3D scene scripts:
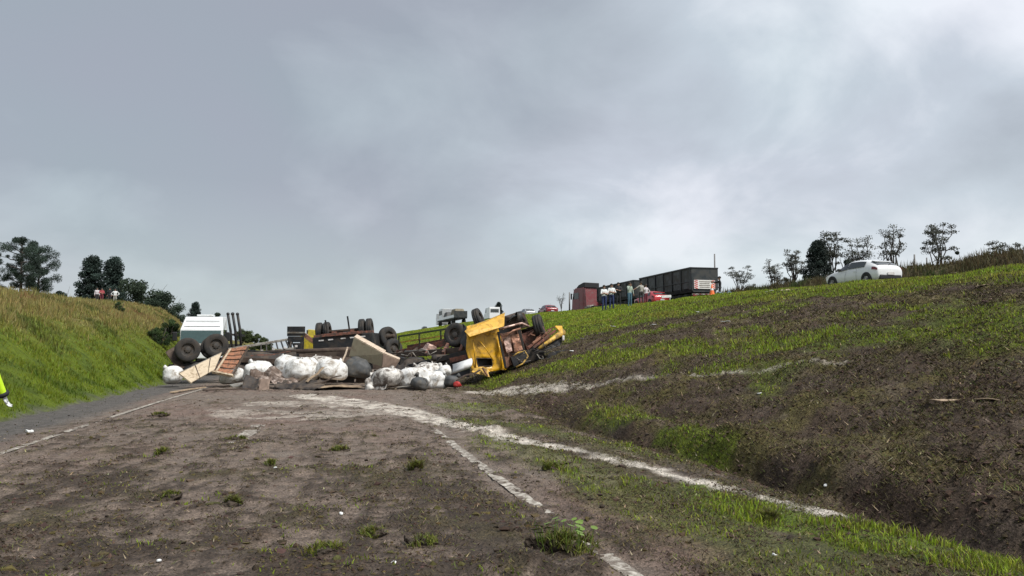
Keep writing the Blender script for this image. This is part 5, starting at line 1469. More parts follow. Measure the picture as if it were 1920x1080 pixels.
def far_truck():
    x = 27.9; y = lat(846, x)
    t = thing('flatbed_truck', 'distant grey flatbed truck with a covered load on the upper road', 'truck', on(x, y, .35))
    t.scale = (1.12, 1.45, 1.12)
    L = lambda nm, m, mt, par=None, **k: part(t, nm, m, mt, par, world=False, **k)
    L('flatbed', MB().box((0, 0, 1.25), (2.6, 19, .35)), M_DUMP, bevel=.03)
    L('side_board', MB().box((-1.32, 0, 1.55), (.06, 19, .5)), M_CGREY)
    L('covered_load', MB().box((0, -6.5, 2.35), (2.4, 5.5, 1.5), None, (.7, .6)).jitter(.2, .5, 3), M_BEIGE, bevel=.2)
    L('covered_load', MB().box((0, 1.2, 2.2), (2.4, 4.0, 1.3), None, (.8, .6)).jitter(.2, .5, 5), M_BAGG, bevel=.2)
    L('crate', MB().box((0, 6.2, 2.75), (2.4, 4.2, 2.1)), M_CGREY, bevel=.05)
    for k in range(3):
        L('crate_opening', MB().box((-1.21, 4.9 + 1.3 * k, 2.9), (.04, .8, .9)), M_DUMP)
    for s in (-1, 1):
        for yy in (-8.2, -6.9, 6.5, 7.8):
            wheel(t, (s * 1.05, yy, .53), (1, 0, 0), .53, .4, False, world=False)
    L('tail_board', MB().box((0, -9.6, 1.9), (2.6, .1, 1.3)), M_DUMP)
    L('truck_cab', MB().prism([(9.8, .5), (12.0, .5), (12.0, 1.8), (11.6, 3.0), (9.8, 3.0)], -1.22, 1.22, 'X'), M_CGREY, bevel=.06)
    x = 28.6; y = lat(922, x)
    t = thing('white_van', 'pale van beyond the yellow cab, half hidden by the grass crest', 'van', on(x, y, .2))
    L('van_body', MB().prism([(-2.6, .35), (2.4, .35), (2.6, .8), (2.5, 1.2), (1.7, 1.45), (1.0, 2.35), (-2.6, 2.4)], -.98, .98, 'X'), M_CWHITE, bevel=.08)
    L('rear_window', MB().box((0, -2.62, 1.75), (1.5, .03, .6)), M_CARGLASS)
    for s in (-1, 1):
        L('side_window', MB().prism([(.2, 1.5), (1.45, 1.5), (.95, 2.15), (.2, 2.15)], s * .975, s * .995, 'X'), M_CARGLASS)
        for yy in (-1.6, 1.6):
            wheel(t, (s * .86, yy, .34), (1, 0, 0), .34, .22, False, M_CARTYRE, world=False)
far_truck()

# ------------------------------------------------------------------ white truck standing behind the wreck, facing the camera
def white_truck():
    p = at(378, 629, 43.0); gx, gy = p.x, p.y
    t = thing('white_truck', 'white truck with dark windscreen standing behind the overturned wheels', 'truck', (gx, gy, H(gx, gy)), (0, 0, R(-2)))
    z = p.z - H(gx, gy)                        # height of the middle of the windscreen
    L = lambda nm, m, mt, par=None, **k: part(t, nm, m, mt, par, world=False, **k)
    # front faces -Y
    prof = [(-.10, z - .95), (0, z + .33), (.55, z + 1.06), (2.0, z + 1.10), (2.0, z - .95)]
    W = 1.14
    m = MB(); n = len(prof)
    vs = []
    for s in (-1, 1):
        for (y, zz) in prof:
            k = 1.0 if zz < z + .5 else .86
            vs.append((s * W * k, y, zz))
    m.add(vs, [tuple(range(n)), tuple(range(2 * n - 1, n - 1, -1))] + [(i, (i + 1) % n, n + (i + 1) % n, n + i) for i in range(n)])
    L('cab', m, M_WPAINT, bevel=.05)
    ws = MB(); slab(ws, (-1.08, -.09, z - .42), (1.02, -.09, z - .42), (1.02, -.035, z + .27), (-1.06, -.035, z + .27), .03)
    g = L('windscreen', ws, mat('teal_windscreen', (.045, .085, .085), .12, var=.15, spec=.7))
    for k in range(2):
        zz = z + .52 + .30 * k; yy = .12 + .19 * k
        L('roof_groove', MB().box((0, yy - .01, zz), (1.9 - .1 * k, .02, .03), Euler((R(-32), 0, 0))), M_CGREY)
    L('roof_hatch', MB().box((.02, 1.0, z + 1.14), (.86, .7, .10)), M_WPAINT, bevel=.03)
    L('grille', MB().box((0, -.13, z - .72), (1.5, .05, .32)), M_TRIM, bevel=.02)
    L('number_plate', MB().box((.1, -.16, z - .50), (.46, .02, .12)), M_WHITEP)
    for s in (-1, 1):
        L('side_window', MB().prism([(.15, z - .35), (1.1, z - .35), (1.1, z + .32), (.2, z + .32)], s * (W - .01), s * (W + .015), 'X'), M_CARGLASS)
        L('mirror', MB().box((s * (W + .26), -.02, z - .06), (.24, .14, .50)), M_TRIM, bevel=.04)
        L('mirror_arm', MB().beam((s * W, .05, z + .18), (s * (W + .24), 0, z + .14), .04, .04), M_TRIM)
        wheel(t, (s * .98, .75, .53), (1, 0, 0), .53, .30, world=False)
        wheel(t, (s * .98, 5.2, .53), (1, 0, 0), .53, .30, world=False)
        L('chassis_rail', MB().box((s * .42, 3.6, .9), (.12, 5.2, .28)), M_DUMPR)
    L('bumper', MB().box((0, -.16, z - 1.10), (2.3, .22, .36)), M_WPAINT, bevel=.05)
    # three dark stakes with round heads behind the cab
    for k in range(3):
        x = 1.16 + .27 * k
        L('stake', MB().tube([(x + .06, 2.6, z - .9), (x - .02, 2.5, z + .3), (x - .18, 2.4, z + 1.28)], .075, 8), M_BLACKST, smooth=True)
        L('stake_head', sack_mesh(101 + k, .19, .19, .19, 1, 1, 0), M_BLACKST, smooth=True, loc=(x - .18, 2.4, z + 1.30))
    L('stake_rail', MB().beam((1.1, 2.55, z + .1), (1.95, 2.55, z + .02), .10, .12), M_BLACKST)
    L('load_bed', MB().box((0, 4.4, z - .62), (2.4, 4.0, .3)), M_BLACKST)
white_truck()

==

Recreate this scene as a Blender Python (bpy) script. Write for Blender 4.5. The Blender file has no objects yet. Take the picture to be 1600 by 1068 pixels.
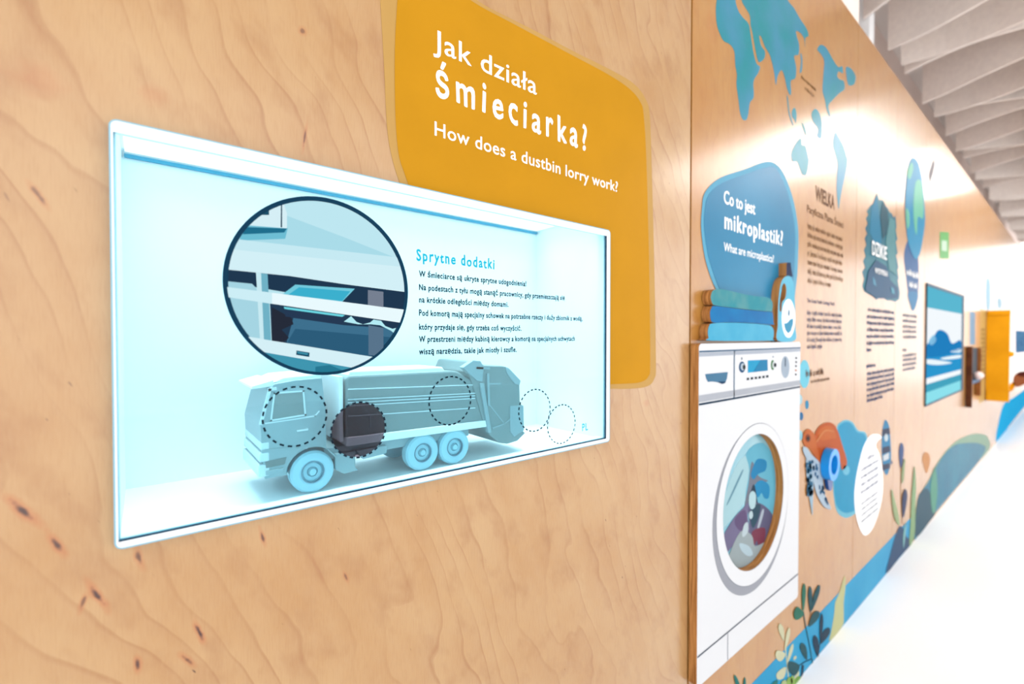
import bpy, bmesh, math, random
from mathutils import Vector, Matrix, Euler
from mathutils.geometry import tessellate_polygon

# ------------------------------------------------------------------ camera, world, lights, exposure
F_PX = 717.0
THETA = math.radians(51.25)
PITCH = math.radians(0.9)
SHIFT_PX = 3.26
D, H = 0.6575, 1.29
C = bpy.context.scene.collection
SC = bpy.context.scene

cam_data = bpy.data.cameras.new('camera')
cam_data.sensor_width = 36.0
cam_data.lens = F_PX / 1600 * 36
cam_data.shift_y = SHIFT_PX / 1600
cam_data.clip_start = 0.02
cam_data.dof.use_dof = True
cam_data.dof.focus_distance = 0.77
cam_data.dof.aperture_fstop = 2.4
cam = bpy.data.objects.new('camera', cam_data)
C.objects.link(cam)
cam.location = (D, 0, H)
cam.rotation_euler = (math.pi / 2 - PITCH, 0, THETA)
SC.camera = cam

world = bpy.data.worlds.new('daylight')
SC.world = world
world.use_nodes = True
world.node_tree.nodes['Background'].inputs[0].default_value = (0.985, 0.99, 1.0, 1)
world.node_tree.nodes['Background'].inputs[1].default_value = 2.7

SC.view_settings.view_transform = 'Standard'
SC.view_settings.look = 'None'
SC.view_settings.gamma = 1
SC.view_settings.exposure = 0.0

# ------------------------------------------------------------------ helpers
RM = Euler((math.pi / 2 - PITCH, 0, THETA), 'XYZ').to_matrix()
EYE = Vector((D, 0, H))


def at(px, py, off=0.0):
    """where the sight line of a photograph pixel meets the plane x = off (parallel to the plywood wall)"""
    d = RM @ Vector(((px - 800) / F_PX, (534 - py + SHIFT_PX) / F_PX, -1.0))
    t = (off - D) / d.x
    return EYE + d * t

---

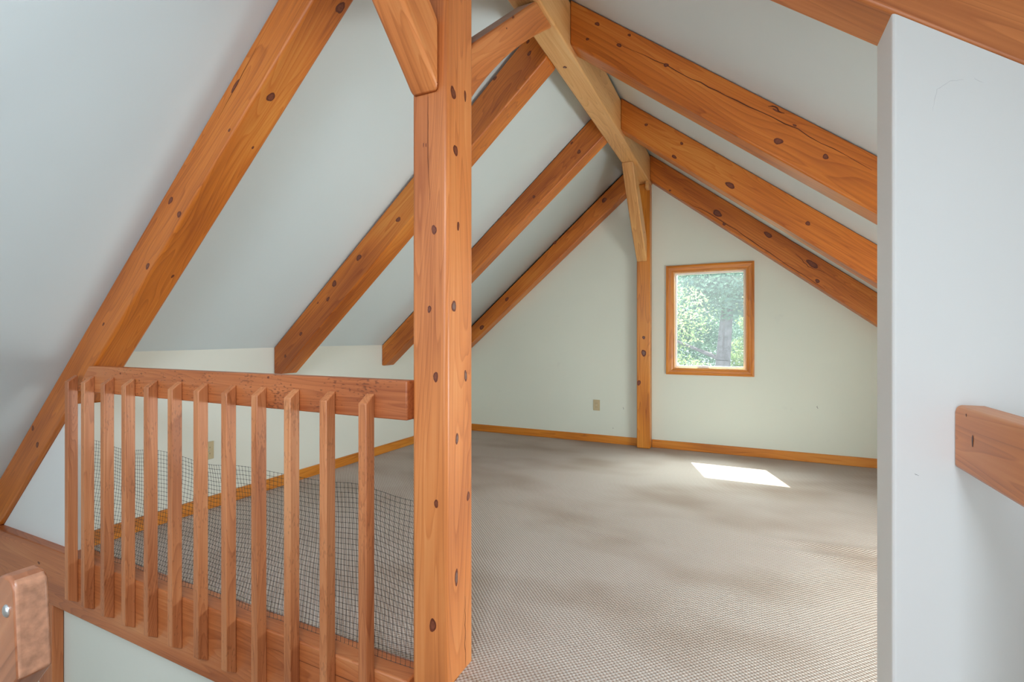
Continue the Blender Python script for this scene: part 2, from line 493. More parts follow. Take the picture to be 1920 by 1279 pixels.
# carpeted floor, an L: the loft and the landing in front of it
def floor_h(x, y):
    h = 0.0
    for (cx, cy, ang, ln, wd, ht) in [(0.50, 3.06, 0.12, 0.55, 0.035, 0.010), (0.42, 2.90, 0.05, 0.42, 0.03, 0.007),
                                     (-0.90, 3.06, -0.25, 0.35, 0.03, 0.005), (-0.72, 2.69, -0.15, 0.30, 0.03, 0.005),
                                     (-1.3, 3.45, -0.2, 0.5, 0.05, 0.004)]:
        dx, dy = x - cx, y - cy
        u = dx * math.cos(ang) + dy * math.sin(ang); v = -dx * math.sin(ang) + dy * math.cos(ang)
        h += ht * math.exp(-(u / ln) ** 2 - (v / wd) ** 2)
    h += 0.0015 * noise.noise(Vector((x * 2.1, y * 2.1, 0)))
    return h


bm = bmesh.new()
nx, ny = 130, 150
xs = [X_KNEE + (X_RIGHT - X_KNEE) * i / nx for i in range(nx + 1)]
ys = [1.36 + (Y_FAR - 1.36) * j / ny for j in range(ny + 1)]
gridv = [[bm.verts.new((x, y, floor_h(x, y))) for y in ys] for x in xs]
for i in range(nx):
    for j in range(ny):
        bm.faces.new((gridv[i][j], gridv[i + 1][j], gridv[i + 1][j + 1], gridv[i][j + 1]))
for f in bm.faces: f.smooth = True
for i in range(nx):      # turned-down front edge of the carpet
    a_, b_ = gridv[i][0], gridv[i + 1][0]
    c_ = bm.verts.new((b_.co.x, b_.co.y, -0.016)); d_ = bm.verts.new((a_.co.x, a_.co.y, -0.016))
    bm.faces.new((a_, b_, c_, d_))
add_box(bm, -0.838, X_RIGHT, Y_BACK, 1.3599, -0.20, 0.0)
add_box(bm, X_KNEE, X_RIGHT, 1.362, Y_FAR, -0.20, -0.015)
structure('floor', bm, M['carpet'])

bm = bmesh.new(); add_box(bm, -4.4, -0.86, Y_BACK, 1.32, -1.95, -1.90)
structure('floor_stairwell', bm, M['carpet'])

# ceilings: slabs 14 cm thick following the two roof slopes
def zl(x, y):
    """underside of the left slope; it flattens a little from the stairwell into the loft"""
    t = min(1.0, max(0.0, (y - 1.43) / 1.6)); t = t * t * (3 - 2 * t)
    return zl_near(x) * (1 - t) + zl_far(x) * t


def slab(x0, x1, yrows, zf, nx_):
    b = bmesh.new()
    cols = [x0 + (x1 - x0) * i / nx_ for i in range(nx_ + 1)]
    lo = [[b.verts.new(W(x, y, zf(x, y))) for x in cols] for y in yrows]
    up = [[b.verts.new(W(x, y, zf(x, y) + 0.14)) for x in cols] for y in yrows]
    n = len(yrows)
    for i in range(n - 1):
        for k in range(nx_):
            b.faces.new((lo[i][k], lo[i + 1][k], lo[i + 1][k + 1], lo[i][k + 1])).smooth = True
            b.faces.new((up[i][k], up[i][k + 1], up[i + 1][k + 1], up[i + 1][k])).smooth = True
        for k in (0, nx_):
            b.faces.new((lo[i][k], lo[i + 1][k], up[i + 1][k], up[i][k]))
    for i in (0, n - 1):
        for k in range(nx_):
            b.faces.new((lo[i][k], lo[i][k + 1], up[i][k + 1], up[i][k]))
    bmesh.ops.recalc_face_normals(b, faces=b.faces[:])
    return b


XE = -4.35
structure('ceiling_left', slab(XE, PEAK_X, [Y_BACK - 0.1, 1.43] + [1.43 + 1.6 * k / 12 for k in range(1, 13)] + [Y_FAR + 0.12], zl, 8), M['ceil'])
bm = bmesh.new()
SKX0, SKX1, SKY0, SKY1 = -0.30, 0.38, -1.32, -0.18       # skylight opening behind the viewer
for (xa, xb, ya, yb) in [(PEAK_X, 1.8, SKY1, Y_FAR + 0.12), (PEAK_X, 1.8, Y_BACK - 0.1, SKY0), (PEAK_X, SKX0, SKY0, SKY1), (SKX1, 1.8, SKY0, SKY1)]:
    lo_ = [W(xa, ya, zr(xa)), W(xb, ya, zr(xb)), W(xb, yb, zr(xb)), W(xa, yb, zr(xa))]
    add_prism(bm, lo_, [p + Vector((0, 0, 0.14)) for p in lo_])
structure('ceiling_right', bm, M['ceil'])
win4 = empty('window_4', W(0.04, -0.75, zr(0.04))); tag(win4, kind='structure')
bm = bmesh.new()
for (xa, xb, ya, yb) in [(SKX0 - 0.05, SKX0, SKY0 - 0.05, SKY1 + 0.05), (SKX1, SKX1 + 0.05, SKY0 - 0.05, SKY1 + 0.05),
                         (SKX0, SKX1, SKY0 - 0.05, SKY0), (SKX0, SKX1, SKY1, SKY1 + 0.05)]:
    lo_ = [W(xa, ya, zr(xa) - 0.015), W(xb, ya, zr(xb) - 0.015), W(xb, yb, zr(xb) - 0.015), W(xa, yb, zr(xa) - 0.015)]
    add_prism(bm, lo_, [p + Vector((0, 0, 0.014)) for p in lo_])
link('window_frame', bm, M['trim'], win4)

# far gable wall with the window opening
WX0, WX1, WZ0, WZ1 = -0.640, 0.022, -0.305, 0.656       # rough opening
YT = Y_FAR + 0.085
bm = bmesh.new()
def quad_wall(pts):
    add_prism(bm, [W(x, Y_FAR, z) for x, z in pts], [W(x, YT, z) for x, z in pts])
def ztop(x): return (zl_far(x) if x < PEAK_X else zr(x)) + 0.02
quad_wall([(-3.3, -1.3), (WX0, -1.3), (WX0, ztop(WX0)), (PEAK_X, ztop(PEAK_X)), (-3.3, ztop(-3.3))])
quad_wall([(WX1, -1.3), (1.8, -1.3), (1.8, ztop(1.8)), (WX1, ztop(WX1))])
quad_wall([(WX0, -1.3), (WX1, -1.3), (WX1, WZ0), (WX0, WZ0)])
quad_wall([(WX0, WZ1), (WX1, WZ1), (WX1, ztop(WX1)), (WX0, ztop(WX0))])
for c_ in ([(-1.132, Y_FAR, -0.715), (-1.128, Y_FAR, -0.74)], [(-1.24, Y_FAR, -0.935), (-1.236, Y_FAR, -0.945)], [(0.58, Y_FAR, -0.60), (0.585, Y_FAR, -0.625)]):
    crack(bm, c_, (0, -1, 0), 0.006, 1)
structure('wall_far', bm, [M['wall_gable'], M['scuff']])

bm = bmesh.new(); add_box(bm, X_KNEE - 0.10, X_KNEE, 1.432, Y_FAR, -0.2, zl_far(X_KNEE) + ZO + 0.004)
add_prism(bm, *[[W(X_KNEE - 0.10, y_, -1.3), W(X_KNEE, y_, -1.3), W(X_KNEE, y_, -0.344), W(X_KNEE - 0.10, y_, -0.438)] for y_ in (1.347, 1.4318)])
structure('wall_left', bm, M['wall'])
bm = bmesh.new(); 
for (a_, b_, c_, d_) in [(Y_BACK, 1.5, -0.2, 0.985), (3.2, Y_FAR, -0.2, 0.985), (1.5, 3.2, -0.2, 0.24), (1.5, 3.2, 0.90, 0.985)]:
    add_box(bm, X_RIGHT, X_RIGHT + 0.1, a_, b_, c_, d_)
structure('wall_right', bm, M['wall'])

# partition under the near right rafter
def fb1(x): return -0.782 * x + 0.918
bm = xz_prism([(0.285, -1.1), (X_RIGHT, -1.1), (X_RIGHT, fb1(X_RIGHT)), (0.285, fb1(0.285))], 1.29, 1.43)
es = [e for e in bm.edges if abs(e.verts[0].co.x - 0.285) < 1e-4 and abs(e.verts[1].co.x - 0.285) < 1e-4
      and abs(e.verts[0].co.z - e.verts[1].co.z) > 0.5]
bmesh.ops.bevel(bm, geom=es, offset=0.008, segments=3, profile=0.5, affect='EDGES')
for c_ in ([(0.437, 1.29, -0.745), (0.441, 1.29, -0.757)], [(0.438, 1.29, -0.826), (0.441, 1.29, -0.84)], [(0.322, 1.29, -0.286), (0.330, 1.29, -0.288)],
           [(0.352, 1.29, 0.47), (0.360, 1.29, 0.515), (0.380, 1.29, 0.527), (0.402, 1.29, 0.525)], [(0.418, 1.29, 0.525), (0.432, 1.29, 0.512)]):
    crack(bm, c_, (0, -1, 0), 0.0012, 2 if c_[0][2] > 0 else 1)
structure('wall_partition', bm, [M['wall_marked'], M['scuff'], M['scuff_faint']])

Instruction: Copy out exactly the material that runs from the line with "Recreate this scene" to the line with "return EYE + d * t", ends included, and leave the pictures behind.

Response to the exercise:
Recreate this scene as a Blender Python (bpy) script. Write for Blender 4.5. The Blender file has no objects yet. Take the picture to be 1600 by 1068 pixels.
import bpy, bmesh, math, random
from mathutils import Vector, Matrix, Euler
from mathutils.geometry import tessellate_polygon

# ------------------------------------------------------------------ camera, world, lights, exposure
F_PX = 717.0
THETA = math.radians(51.25)
PITCH = math.radians(0.9)
SHIFT_PX = 3.26
D, H = 0.6575, 1.29
C = bpy.context.scene.collection
SC = bpy.context.scene

cam_data = bpy.data.cameras.new('camera')
cam_data.sensor_width = 36.0
cam_data.lens = F_PX / 1600 * 36
cam_data.shift_y = SHIFT_PX / 1600
cam_data.clip_start = 0.02
cam_data.dof.use_dof = True
cam_data.dof.focus_distance = 0.77
cam_data.dof.aperture_fstop = 2.4
cam = bpy.data.objects.new('camera', cam_data)
C.objects.link(cam)
cam.location = (D, 0, H)
cam.rotation_euler = (math.pi / 2 - PITCH, 0, THETA)
SC.camera = cam

world = bpy.data.worlds.new('daylight')
SC.world = world
world.use_nodes = True
world.node_tree.nodes['Background'].inputs[0].default_value = (0.985, 0.99, 1.0, 1)
world.node_tree.nodes['Background'].inputs[1].default_value = 2.7

SC.view_settings.view_transform = 'Standard'
SC.view_settings.look = 'None'
SC.view_settings.gamma = 1
SC.view_settings.exposure = 0.0

# ------------------------------------------------------------------ helpers
RM = Euler((math.pi / 2 - PITCH, 0, THETA), 'XYZ').to_matrix()
EYE = Vector((D, 0, H))


def at(px, py, off=0.0):
    """where the sight line of a photograph pixel meets the plane x = off (parallel to the plywood wall)"""
    d = RM @ Vector(((px - 800) / F_PX, (534 - py + SHIFT_PX) / F_PX, -1.0))
    t = (off - D) / d.x
    return EYE + d * t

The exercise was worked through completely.